In that moment did it make you wonder, “Am I a baddie?”

Like in the Mitchell and Webb sketch, the answer is a resounding and unequivocal, “yes.”

The Totenkopf, translated from German as “death’s head,” was first introduced in the late 1730s under Frederick the Great and utilized on the uniforms of the Prussian Husaren-Regiment Nr. 5.

With the Totenkopf insignia emblazoned on the ever practical mirliton hat, the Hussar regiment first saw action in the War of Austrian Succession and in the Seven Years’ War.

Nothing like seeing what amounts to a felt and or fur top hat with a skull stitched onto it to give your enemies pause — if only to note the fashion faux pas.

Wilhelm, German Crown Prince of Prussia, 1914-1918. (Bundesarchiv)

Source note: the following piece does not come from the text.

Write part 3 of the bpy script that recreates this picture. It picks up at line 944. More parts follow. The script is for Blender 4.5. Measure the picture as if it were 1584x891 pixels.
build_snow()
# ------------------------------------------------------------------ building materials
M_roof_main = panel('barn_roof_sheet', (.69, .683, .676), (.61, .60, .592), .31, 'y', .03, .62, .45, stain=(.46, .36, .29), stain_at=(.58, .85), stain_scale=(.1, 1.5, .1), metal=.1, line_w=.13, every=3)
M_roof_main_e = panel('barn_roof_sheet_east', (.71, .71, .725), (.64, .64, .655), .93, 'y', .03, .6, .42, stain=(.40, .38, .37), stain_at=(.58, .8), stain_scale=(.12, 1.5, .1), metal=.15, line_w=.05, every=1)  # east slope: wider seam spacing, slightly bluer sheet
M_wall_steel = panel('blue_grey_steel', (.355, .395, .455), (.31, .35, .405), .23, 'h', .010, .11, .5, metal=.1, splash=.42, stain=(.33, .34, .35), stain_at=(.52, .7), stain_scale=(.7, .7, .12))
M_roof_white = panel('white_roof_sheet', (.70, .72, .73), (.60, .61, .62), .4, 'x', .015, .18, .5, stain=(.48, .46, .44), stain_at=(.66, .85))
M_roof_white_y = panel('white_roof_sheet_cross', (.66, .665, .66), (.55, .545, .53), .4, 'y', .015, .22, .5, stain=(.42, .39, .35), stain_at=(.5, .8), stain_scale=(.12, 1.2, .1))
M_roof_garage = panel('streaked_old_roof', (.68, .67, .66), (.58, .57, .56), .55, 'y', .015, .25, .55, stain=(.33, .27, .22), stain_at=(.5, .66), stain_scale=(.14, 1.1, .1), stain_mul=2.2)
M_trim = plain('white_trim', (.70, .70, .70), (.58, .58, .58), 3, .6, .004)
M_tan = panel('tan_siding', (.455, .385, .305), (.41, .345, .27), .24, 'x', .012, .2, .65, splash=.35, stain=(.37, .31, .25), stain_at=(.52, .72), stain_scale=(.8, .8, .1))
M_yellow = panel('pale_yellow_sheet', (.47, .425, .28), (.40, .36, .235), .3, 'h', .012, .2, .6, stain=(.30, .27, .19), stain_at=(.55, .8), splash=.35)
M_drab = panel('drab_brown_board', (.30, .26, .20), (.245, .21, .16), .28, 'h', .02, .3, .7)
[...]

The insignia continued to gain notoriety in 1809 during the War of the Fifth Coalition, adorning the uniforms of the Black Brunswickers who, you guessed it, wore black uniforms.

A volunteer force raised by Frederick William, Duke of Brunswick-Wolfenbüttel to fight the encroaching Napoleon Bonaparte, the Black Brunswickers took part in the Peninsula War and at the Battle of Waterloo.

Evidently the Germans did not like the fact that Bonaparte took the German notion of Lebensraum — “living space” gained through conquest — and ran with it.

Heinrich Himmler in his SS uniform. (Bettmann/Getty Images)

The skull and crossbones emblem continued to be worn by German stormtroopers on the Western Front in 1918, but perhaps the Totenkopf is best known for its chilling association with the SS and Nazi regimes.

Originally established as Adolf Hitler’s bodyguard unit in the early 1930s, the Schutzstaffel soon adopted the Totenkopf image as the unit’s insignia. 

“Among other uses,” writes the Anti-Defamation League, “it became the symbol of the SS-Totenkopfverbande (one of the original three branches of the SS, along with the Algemeine SS and the Waffen SS), whose purpose was to guard the concentration camps. Many original members of this organization were later transferred into and became the core of a Waffen SS division, the 3rd SS ‘Totenkopf’ Panzer Division, which engaged in a number of war crimes during World War II.”

Commonly emblazoned on German military hats and coat collars, SS commander Heinrich Himmler took the dark symbolism even further by gifting elite members of the SS with a specialized SS-Ehrenrings, translated to “death’s head ring.”

Mitchell and Webb managed to point out the ridiculousness of the insignia and those who wore it. So no, you’re not honoring your Prussian heritage by sporting the Totenkopf. You are, in fact, a baddie. A very offensive one.